Thursday, October 16, 2003

Well, my husband saw the Walmart slip yesterday for the pregnancy tests I'd bought. The proverbial shit hit the fan. "Sixteen dollars?! These things cost SIXTEEN DOLLARS?!" He thought they were like a buck. Which they are if you get them at the Dollar Tree (and they work fine-- Steph tested positive on the one that I had skeptically bought there.) But I went back and the piles and piles of pregnancy tests that the Dollar Tree had invested in were no more. I guess women just swoop them up when they have them in.

So anyhow, he said, "NO MORE, WOMAN! When a baby pops out nine months later, we'll know you're pregnant." He still doesn't know about the last box that I stashed away. Ha ha. I am a pregnancy test junkie.

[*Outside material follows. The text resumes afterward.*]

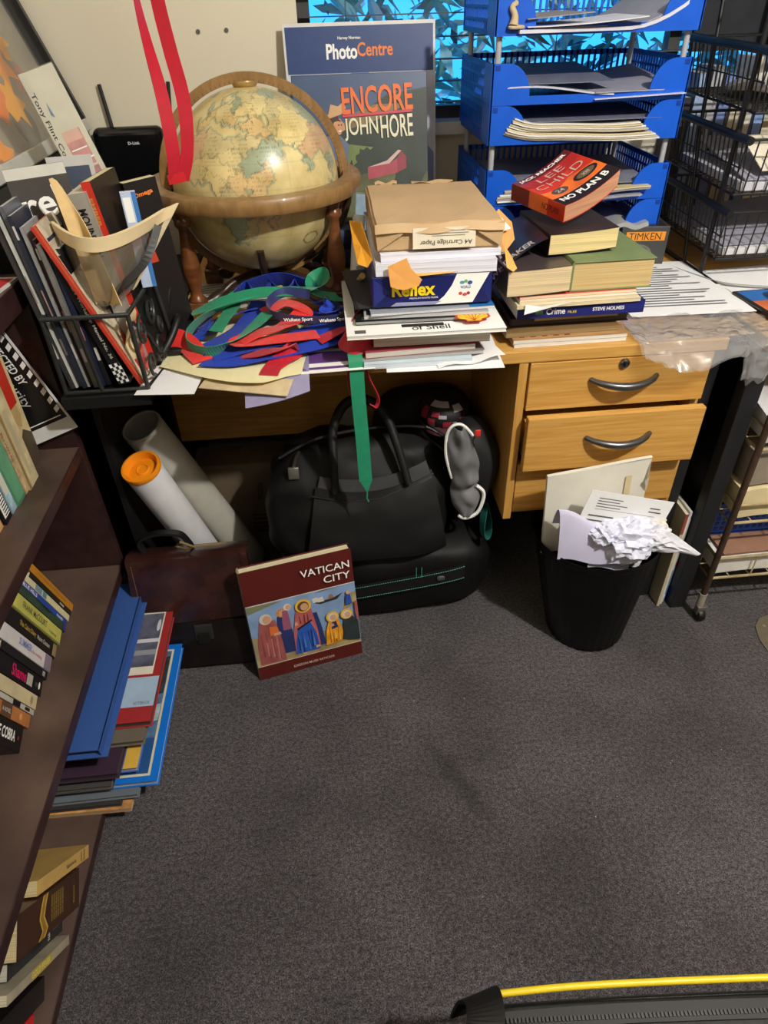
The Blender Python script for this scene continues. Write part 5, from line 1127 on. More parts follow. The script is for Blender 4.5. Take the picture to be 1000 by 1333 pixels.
for x0_ in (.165, .178):
    mb.tube([(x0_, yfront(x0_, .15)-.006, .150), (x0_, yfront(x0_, .17)-.008, .182)], .001, TEAL, 4)
mb.rbox((.225, yfront(.225, .142)-.008, .142), (.020, .006, .014), M((70, 76, 70), .5), 3, 4); part(mb, 'badge', r)
mb = MB(); mb.ribbon([(.335, 1.215, .30), (.328, 1.195, .275), (.327, 1.188, .25), (.333, 1.187, .232), (.343, 1.193, .236), (.348, 1.21, .262), (.342, 1.235, .30)], .024, M((28, 96, 90), .6), side=(.3, -1, .1)); part(mb, 'side_strap', r, label='teal strap end')
r = thing('work_bag', 'black zip work bag with an arched handle and front pocket under the desk', 'bag', (.05, 1.3, .15))
XB = T(.040, 1.285, .325) @ R('X', -15)
def wrp(q):                                               # wider in the middle, narrow at the top
    k = 1.0-.16*max(0, q.z)**2-.04*max(0, -q.z); return (q.x*k+.04*q.z, q.y*(1-.25*max(0, q.z)), q.z)
mb = MB(); mb.rbox((0, 0, 0), (.425, .21, .305), NYL, 4.2, 26, .015, 15, 12, X=XB, warp=wrp); part(mb, 'body', r)
def fy(x, z):
    q = 1-min(.98, abs(x/.213))**4.2-min(.98, abs(z/.153))**4.2; return -.105*max(.05, q)**(1/4.2)*(1-.25*max(0, z/.153))
mb = MB()
def pock(u, v):
    z = -.132+.190*v-.025*(1-abs(2*u-1)**2)*v+.018*u*v; hw = .165-.035*v; x = .035+(2*u-1)*hw; n_ = noise.noise(V(u*5, v*4, 3.3)); return (x, fy(x*.9, z)-.013-.006*math.sin(PI*u)-.006*n_, z)
mb.sheet(pock, 18, 14, NYG, .004, XB); pk = part(mb, 'front_pocket', r)
mb = MB(); mb.sheet(lambda u, v: (.035+(2*u-1)*(.130-.012*v), fy(.03+(2*u-1)*.12, .06)-.014-.004*math.sin(PI*u)+.006*v, .040+.018*u+.040*v-.020*(1-abs(2*u-1)**2)), 18, 4, M((48, 48, 50), .5, var=.2, scale=50), .003, XB); part(mb, 'pocket_flap', r)
mb = MB(); mb.tube([XB @ Vector(p) for p in ((-.105, fy(-.1, .042)-.017, .040), (-.03, fy(-.03, .03)-.020, .022), (.05, fy(.05, .03)-.021, .026), (.12, fy(.12, .05)-.018, .050), (.168, fy(.16, .06)-.015, .068))], .0022, NYD, 6); part(mb, 'pocket_zip', r)
mb = MB(); mb.tube(spline([XB @ Vector(p) for p in ((-.17, -.075, .120), (-.08, -.070, .158), (.05, -.065, .172), (.16, -.070, .165), (.215, -.085, .13))], 6), .004, NYG, 6); part(mb, 'top_zip', r)
mb = MB(); pts = spline([XB @ Vector(p) for p in ((-.052, -.122, .045), (-.050, -.112, .12), (-.045, -.09, .185), (-.015, -.075, .232), (.030, -.075, .238), (.068, -.09, .205), (.090, -.112, .14), (.110, -.124, .055))], 7)
mb.tube(pts, [.0085+.0025*math.sin(PI*k/(len(pts)-1)) for k in range(len(pts))], NYG, 10); part(mb, 'handle', r)
mb = MB(); mb.box((-.152, -.096, .075), (-.128, -.088, .103), M((150, 146, 140), .3, metal=.8), .002, XB); mb.tube([XB @ Vector(p) for p in ((-.140, -.088, .100), (-.132, -.083, .122), (-.124, -.08, .135))], .0035, STEEL, 6); part(mb, 'zip_pull', r, label='steel zip pull')
mb = MB(); mb.tube([XB @ Vector(p) for p in ((.158, -.078, .170), (.172, -.080, .163), (.182, -.082, .156))], .003, STEEL, 6); part(mb, 'zip_pull', r, label='steel zip pull')
mb = MB(); mb.deco(fm(XB @ V(.012, fy(.03, -.0)-.0225, -.012), (1, 0, 0), (0, .26, .965)), .05, .012, [('r', 0, 0, 1, 1, M((28, 28, 30), .3)), ('r', .12, .2, .88, .8, NYG)]); bpy.data.objects.remove(solo(mb, 'x', 'x', 'x'))
mb = MB(); mb.rbox((.028, 1.318, .512), (.030, .006, .050), M((112, 112, 114), .6), 2.4, 6); solo(mb, 'luggage_tag', 'small grey oval tag standing behind the bag handle', 'tag')
# dark jacket heaped at the right with its sleeve, and a patterned cap
JK = M((19, 19, 22), .7, var=.3, scale=14, bump=.1); SLV = M((112, 112, 116), .55, var=.12, scale=30)
r = thing('jacket', 'black jacket with grey sleeve lining and white piping heaped right of the black work bag', 'jacket', (.28, 1.32, .2))
mb = MB(); mb.rbox((.225, 1.465, .330), (.265, .15, .335), JK, 3.2, 18, .018, 7, 21); part(mb, 'body', r); mb = MB(); mb.rbox((.305, 1.255, .405), (.100, .120, .220), JK, 2.8, 14, .014, 14, 31); part(mb, 'front_fold', r)
SL = [(.2438, .545), (.2335, .513), (.2352, .467), (.2475, .4125), (.2477, .369), (.2525, .340), (.272, .311)]
SR = [(.2685, .543), (.2875, .4995), (.306, .450), (.305, .4135), (.307, .384), (.3135, .3425), (.2935, .313)]
sl_ = spline([(x, 1.18, z) for x, z in SL], 5); sr_ = spline([(x, 1.18, z) for x, z in SR], 5)
def slv(u, v):
    k = v*(len(sl_)-1); i = min(int(k), len(sl_)-2); t = k-i; a = sl_[i]*(1-t)+sl_[i+1]*t; b = sr_[i]*(1-t)+sr_[i+1]*t
    p = a*(1-u)+b*u; n_ = noise.noise(V(u*3, v*7, 2.2))
    return (p.x, 1.190-.022*math.sin(PI*u)**.7-.010*n_-.010*math.exp(-((v-.52)/.05)**2)*u+.008*math.exp(-((v-.62)/.05)**2), p.z)
mb = MB(); mb.sheet(slv, 16, 40, SLV, .002); mb.sheet(lambda u, v: (slv(u, v)[0], 1.200, slv(u, v)[2]), 6, 20, JK, .002); part(mb, 'sleeve', r, label='grey sleeve lining')
mb = MB(); mb.tube(spline([(.288, 1.185, .520), (.272, 1.184, .541), (.2565, 1.183, .551), (.2405, 1.184, .545), (.2318, 1.186, .522), (.2316, 1.187, .478), (.2396, 1.187, .440), (.2475, 1.187, .4125)], 6), .0034, WHT, 6); part(mb, 'piping', r, label='white piping')
mb = MB(); mb.tube(spline([(.303, 1.183, .390), (.320, 1.180, .372), (.3185, 1.178, .344), (.306, 1.176, .316), (.281, 1.176, .305), (.265, 1.178, .313)], 6), .0042, WHT, 6); part(mb, 'cuff_piping', r, label='white cuff piping')
mb = MB(); mb.box((.291, 1.178, .520), (.303, 1.182, .536), M((206, 44, 34), .5), .001, None); mb.tube([(.291, 1.180, .522), (.286, 1.178, .508), (.291, 1.177, .496)], .002, STEEL, 5); part(mb, 'zip_tag', r, label='red zip tag')
CAPB = M((24, 22, 24), .6)
r = thing('cap', 'patterned black, white and red cap on top of the jacket heap', 'cap', (.255, 1.36, .47))
mb = MB(); bm = bmesh.new(); bmesh.ops.create_uvsphere(bm, u_segments=28, v_segments=14, radius=1)
for v in bm.verts: v.co = V(v.co.x*.060+.256, v.co.y*.056+1.352, max(v.co.z, -.35)*.046+.488)
mb.bmesh(bm, CAPB, None, True); part(mb, 'crown', r)
mb = MB(); XC = T(.262, 1.345, .488)
def cpt(a, b): a, b = math.radians(a), math.radians(b); return V(.256+.0612*math.cos(b)*math.sin(a), 1.352-.0572*math.cos(b)*math.cos(a), .488+.0472*math.sin(b))
WH2 = M((176, 168, 172), .6); RD2 = M((150, 40, 56), .6); TL2 = M((50, 110, 100), .6)
for a0_, a1_, b0_, b1_, m_ in ((-55, 5, 42, 60, WH2), (15, 42, 28, 48, WH2), (-22, -4, 12, 22, WH2), (10, 24, -8, 2, WH2), (-72, -52, 5, 38, RD2), (-48, -30, -10, 10, RD2), (-12, 10, -14, 4, RD2), (-40, -20, 16, 30, RD2), (-45, -30, -20, -10, TL2), (26, 40, 2, 12, RD2)):
    mb.add([cpt(a0_+(a1_-a0_)*i/5, b0_+(b1_-b0_)*j/2) for i in range(6) for j in range(3)], [[i*3+j, i*3+j+3, i*3+j+4, i*3+j+1] for i in range(5) for j in range(2)], m_)
part(mb, 'printed_panels', r, label='white and red printed patches')
mb = MB(); mb.sheet(lambda u, v: (.256-.060*math.cos(PI*u)*(1-.1*v), 1.352-.050*math.sin(PI*u)-.022*math.sin(PI*u)*v, .472-.012*v), 14, 4, M((70, 26, 34), .6), .004); part(mb, 'peak', r)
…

You know you are when you take two at once, just to make sure. I just got an email from a new friend of mine, though, and she said that she had been the same way and the store kept restocking them because of her. They thought that there had been a run on tests, but it was just her. She's nine months pregnant now, so that's hopeful.

The sixteen dollar one I bought was one of those digital ones from Clear Blue Easy. I don't like them, I've decided. For one thing, they are really expensive. They come with three strips that you pee on, then insert into a little digital reader. Two of my strips said "Error" possibly because I peed on it too much. Or too little. I have no idea. The last said, "NOT PREGNANT" which I found a bit harsh. Couldn't it say, "NOT PREGNANT BUT YOU ARE STILL A GOOD PERSON."? Or even, "TRY AGAIN."? "TRY AGAIN" at least gives you a bit of hope or incentive.

Today is Boss's Day. Which is another thing that I've decided I don't like. Let's be honest. EVERY day is Boss's Day. They make more money than us and get to tell us what to do. Then they have a whole day and we are all supposed to spend our hard earned money buying them a cake and taking them out to lunch.

Here is my new verse that I posted on my computer: "Do not let any unwholesome talk come out of your mouths, but only what is helpful for building others up according to their needs, that it may benefit those who listen." Do you know how freaking hard this is to do? I've always had such a problem with this. I am a very critical person...I wouldn't say "negative" necessarily, just "critical." It is so hard for me to let a critical remark pass by. If I know that someone is making a stupid decision (of course, just my opinion that it's stupid), I just can't let the opportunity go to rail on about it. It is so HARD to clamp my mouth shut and not say exactly what is happening in this nasty little head of mine. That's another thing. My other verse is: "Be kind and compassionate to one another, forgiving each other, just as in Christ God forgave you." This is even MORE difficult. It's one thing to shut your mouth and not say all the mean hateful things going on in your head, it's another thing to not even have them.

Kindness and compassion and forgiveness are the most beautiful things. They are also the biggest struggle every day to achieve.